Set exercise: Copy the data word for word, keeping every line.

Collected material:
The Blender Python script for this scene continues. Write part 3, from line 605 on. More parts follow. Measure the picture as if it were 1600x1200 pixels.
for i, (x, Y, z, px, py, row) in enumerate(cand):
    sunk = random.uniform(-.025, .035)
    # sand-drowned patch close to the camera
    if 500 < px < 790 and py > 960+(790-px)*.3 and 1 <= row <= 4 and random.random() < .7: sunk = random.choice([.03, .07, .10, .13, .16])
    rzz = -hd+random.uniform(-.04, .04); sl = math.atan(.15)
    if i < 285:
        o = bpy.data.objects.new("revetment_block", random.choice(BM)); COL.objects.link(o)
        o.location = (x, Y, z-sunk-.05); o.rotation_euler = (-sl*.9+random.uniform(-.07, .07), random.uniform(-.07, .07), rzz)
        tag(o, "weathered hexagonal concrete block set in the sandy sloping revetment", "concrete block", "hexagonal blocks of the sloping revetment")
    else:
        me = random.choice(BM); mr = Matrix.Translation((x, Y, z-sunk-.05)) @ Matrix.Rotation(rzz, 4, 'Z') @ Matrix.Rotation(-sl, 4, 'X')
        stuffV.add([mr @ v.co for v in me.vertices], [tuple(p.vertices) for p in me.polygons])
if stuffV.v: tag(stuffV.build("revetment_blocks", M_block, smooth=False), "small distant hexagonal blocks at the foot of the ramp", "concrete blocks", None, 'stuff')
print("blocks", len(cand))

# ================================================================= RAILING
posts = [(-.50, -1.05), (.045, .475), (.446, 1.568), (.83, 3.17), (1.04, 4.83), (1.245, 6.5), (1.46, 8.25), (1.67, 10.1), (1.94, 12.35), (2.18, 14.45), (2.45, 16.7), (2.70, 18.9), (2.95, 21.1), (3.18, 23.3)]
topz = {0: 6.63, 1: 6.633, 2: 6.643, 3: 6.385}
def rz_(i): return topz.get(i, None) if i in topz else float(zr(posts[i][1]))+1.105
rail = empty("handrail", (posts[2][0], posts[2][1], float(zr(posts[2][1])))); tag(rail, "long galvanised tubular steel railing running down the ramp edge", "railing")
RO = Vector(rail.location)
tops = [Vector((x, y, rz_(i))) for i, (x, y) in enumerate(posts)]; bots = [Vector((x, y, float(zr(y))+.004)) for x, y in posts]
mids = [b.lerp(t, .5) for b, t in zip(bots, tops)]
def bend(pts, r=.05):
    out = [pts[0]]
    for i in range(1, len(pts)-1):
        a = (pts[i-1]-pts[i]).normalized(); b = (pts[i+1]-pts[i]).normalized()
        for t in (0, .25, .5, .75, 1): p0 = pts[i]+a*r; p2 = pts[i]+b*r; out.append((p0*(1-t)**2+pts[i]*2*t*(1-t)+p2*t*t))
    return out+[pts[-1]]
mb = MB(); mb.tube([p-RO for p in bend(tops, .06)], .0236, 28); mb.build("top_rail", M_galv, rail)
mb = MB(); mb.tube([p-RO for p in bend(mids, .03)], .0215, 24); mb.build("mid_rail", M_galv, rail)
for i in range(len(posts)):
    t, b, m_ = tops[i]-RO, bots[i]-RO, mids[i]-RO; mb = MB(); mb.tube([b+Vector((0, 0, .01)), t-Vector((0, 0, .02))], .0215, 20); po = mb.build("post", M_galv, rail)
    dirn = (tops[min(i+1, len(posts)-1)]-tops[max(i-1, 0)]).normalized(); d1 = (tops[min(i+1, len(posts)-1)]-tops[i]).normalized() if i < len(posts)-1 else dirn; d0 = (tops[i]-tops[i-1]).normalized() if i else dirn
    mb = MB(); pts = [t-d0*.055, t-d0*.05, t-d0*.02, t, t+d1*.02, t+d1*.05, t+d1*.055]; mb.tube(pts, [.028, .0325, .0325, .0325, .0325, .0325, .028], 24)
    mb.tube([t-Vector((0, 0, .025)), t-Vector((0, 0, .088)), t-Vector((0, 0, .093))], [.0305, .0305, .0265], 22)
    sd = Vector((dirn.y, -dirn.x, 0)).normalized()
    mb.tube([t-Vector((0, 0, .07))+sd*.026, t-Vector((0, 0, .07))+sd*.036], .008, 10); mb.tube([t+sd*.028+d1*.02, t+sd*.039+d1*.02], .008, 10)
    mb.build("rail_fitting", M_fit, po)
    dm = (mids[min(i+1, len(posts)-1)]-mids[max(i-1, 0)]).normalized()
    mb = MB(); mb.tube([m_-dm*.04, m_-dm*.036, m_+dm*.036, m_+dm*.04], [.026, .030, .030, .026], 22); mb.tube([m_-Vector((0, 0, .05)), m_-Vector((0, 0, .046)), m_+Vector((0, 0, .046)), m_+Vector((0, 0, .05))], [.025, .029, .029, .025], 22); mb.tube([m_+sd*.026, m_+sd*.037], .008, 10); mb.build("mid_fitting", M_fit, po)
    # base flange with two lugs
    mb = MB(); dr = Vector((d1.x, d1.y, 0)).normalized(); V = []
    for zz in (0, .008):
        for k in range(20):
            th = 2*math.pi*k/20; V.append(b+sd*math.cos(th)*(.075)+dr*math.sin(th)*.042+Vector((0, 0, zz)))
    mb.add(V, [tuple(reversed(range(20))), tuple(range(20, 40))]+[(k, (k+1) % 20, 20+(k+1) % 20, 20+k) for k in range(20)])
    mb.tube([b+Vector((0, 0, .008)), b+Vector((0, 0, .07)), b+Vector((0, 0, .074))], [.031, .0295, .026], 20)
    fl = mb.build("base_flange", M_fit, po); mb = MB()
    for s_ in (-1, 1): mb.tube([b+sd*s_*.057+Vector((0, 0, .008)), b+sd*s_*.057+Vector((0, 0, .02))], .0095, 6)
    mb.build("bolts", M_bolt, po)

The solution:
The Blender Python script for this scene continues. Write part 3, from line 605 on. More parts follow. Measure the picture as if it were 1600x1200 pixels.
for i, (x, Y, z, px, py, row) in enumerate(cand):
    sunk = random.uniform(-.025, .035)
    # sand-drowned patch close to the camera
    if 500 < px < 790 and py > 960+(790-px)*.3 and 1 <= row <= 4 and random.random() < .7: sunk = random.choice([.03, .07, .10, .13, .16])
    rzz = -hd+random.uniform(-.04, .04); sl = math.atan(.15)
    if i < 285:
        o = bpy.data.objects.new("revetment_block", random.choice(BM)); COL.objects.link(o)
        o.location = (x, Y, z-sunk-.05); o.rotation_euler = (-sl*.9+random.uniform(-.07, .07), random.uniform(-.07, .07), rzz)
        tag(o, "weathered hexagonal concrete block set in the sandy sloping revetment", "concrete block", "hexagonal blocks of the sloping revetment")
    else:
        me = random.choice(BM); mr = Matrix.Translation((x, Y, z-sunk-.05)) @ Matrix.Rotation(rzz, 4, 'Z') @ Matrix.Rotation(-sl, 4, 'X')
        stuffV.add([mr @ v.co for v in me.vertices], [tuple(p.vertices) for p in me.polygons])
if stuffV.v: tag(stuffV.build("revetment_blocks", M_block, smooth=False), "small distant hexagonal blocks at the foot of the ramp", "concrete blocks", None, 'stuff')
print("blocks", len(cand))

# ================================================================= RAILING
posts = [(-.50, -1.05), (.045, .475), (.446, 1.568), (.83, 3.17), (1.04, 4.83), (1.245, 6.5), (1.46, 8.25), (1.67, 10.1), (1.94, 12.35), (2.18, 14.45), (2.45, 16.7), (2.70, 18.9), (2.95, 21.1), (3.18, 23.3)]
topz = {0: 6.63, 1: 6.633, 2: 6.643, 3: 6.385}
def rz_(i): return topz.get(i, None) if i in topz else float(zr(posts[i][1]))+1.105
rail = empty("handrail", (posts[2][0], posts[2][1], float(zr(posts[2][1])))); tag(rail, "long galvanised tubular steel railing running down the ramp edge", "railing")
RO = Vector(rail.location)
tops = [Vector((x, y, rz_(i))) for i, (x, y) in enumerate(posts)]; bots = [Vector((x, y, float(zr(y))+.004)) for x, y in posts]
mids = [b.lerp(t, .5) for b, t in zip(bots, tops)]
def bend(pts, r=.05):
    out = [pts[0]]
    for i in range(1, len(pts)-1):
        a = (pts[i-1]-pts[i]).normalized(); b = (pts[i+1]-pts[i]).normalized()
        for t in (0, .25, .5, .75, 1): p0 = pts[i]+a*r; p2 = pts[i]+b*r; out.append((p0*(1-t)**2+pts[i]*2*t*(1-t)+p2*t*t))
    return out+[pts[-1]]
mb = MB(); mb.tube([p-RO for p in bend(tops, .06)], .0236, 28); mb.build("top_rail", M_galv, rail)
mb = MB(); mb.tube([p-RO for p in bend(mids, .03)], .0215, 24); mb.build("mid_rail", M_galv, rail)
for i in range(len(posts)):
    t, b, m_ = tops[i]-RO, bots[i]-RO, mids[i]-RO; mb = MB(); mb.tube([b+Vector((0, 0, .01)), t-Vector((0, 0, .02))], .0215, 20); po = mb.build("post", M_galv, rail)
    dirn = (tops[min(i+1, len(posts)-1)]-tops[max(i-1, 0)]).normalized(); d1 = (tops[min(i+1, len(posts)-1)]-tops[i]).normalized() if i < len(posts)-1 else dirn; d0 = (tops[i]-tops[i-1]).normalized() if i else dirn
    mb = MB(); pts = [t-d0*.055, t-d0*.05, t-d0*.02, t, t+d1*.02, t+d1*.05, t+d1*.055]; mb.tube(pts, [.028, .0325, .0325, .0325, .0325, .0325, .028], 24)
    mb.tube([t-Vector((0, 0, .025)), t-Vector((0, 0, .088)), t-Vector((0, 0, .093))], [.0305, .0305, .0265], 22)
    sd = Vector((dirn.y, -dirn.x, 0)).normalized()
    mb.tube([t-Vector((0, 0, .07))+sd*.026, t-Vector((0, 0, .07))+sd*.036], .008, 10); mb.tube([t+sd*.028+d1*.02, t+sd*.039+d1*.02], .008, 10)
    mb.build("rail_fitting", M_fit, po)
    dm = (mids[min(i+1, len(posts)-1)]-mids[max(i-1, 0)]).normalized()
    mb = MB(); mb.tube([m_-dm*.04, m_-dm*.036, m_+dm*.036, m_+dm*.04], [.026, .030, .030, .026], 22); mb.tube([m_-Vector((0, 0, .05)), m_-Vector((0, 0, .046)), m_+Vector((0, 0, .046)), m_+Vector((0, 0, .05))], [.025, .029, .029, .025], 22); mb.tube([m_+sd*.026, m_+sd*.037], .008, 10); mb.build("mid_fitting", M_fit, po)
    # base flange with two lugs
    mb = MB(); dr = Vector((d1.x, d1.y, 0)).normalized(); V = []
    for zz in (0, .008):
        for k in range(20):
            th = 2*math.pi*k/20; V.append(b+sd*math.cos(th)*(.075)+dr*math.sin(th)*.042+Vector((0, 0, zz)))
    mb.add(V, [tuple(reversed(range(20))), tuple(range(20, 40))]+[(k, (k+1) % 20, 20+(k+1) % 20, 20+k) for k in range(20)])
    mb.tube([b+Vector((0, 0, .008)), b+Vector((0, 0, .07)), b+Vector((0, 0, .074))], [.031, .0295, .026], 20)
    fl = mb.build("base_flange", M_fit, po); mb = MB()
    for s_ in (-1, 1): mb.tube([b+sd*s_*.057+Vector((0, 0, .008)), b+sd*s_*.057+Vector((0, 0, .02))], .0095, 6)
    mb.build("bolts", M_bolt, po)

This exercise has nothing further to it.